Deutschland handelt im eigenen wirtschaftlichen Interesse und macht dies versteckt, leise und zielorientiert. Wenn auch moralisch verwerflich, sind diese Handlungen politisch einleuchtend und wirtschaftlich lukrativ. Das Problem ist jedoch an anderer Stelle. Während der deutsche Staat dieses raffinierte diplomatische Konstrukt aufrechterhält und weiter ausbaut, spielt die Bevölkerung gegen ihre eigenen Interessen. Durch das rapide Wachstum von rechtsradikalen Organisationen und Parteien, wie beispielsweise der Alternative für Deutschland (AfD), wird der so sorgfältig aufbereitete deutsche Ruf in Gefahr gebracht. Nach den Gräueltaten des 20. Jahrhunderts wird sich das deutsche Volk immer im Fokus der Weltöffentlichkeit finden, wenn es um Rassismus und Nationalismus geht. Auch das Recht ausgiebig und lautstark seinen Stolz auf das Land zu äußern haben die Deutschen leider verloren, obwohl sie auch auf lobenswerte Errungenschaften ihrer Kultur zurückblicken können. Durch die wachsenden rassistischen Bewegungen in Deutschland erschweren diese vermeintlichen Verfechter und Beschützer der Kultur es dem Staat effektiv zu agieren. Irgendwann wird die Weltöffentlichkeit auf den Fall AfD aufmerksam werden und man wird sich fragen, wie man es nach nicht einmal einem Jahrhundert wieder geschafft hat massenweise Rassisten auf die Straßen zu bekommen. Dieses Mistrauen wird sich nicht nur negativ auf den guten Ruf, sondern auch auf die Akzeptanz der deutschen Präsenz im Ausland auswirken. Bekanntlich wurde das Fundament der heutigen Europäischen Union auf Verträgen und Abkommen aufgebaut, die dazu dienten die deutsche Rüstungsindustrie zu kontrollieren. Keine 100 Jahre später wird eine nationalistische Partei mit 12% in den Bundestag gewählt und das zu einer Zeit, in der Deutschland einer der weltgrößten Waffenhändler ist und an strategischen Punkten seine Truppen stationiert hat. Egal wie professionell die Welt der Politik auch sein mag, es wird für viele Länder schwierig diese beiden Aspekte voneinander getrennt zu betrachten.
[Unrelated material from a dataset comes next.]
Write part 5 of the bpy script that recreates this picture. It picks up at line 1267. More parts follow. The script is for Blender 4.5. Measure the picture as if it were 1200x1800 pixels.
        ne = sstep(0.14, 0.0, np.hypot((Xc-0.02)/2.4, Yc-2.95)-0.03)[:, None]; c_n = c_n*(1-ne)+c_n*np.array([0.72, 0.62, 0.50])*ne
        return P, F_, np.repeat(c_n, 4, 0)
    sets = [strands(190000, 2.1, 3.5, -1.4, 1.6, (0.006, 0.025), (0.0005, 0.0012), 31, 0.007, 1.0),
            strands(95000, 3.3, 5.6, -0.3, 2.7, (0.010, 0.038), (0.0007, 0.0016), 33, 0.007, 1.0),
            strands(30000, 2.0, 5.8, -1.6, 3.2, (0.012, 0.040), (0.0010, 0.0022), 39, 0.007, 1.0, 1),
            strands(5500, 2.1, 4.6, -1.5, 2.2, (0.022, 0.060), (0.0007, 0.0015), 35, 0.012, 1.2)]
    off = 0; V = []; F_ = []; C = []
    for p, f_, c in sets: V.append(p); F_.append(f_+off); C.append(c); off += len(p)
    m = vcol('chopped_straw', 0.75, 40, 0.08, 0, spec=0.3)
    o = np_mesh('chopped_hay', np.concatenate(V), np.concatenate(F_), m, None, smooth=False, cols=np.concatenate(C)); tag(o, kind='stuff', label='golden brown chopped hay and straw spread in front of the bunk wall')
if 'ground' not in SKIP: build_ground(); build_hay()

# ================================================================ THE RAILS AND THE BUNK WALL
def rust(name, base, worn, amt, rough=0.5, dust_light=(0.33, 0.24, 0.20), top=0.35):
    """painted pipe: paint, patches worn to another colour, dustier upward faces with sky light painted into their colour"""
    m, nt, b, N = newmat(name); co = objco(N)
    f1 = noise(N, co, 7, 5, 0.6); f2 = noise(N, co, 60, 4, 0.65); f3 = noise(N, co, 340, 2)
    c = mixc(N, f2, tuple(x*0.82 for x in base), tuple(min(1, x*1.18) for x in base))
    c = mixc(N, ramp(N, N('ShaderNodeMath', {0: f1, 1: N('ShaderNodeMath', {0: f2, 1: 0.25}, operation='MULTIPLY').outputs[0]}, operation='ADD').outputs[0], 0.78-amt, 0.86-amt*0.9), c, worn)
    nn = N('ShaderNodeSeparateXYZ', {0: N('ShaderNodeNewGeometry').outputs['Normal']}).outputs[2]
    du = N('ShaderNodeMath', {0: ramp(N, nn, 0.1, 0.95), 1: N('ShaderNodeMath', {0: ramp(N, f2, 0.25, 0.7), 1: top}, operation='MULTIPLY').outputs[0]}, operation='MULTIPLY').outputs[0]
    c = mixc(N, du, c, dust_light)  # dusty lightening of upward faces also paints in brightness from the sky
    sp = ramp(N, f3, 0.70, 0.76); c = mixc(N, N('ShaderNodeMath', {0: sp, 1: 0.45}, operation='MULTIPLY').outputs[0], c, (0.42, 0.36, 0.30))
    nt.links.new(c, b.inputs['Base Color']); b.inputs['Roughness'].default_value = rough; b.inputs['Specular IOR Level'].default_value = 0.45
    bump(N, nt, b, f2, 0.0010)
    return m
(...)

Abgesehen von den ethischen Problemen, die die rassistische Agenda der AfD und ähnlicher Organisationen mit sich bringt, ist die Präsenz dieser Partei auch aus technischer Sicht destruktiv für das Land. Über eine kurze Zeit wird man es mit Diplomatie und gegenwirkenden Beschlüssen schaffen die Welt davon zu überzeugen, dass man als Land nicht rückfällig wird. Langfristig werden jedoch die Fragezeichen größer. Mit der Zeit würde das Vertrauen in die Deutschen sinken und somit das politische Gewicht Deutschlands schwinden. Außenpolitisch müsste man sich dann zurücknehmen und letztendlich könnte der Populismus dazu führen, dass sich Deutschland zunehmend isoliert sieht. Ähnliches ist mit Großbritannien durch den Austritt aus der Europäischen Union passiert. Allerdings hat dieses Land keine zwei Weltkriege auf dem Gewissen und hat dadurch weniger außenpolitischen Schaden davongetragen. Den größten Nutzen würden rassistische Bewegungen dem Land bringen, wenn sie ihre Inhalte für sich behalten. Schließlich macht der deutsche Staat ja schon von alleine viel in Drittweltstaaten kaputt.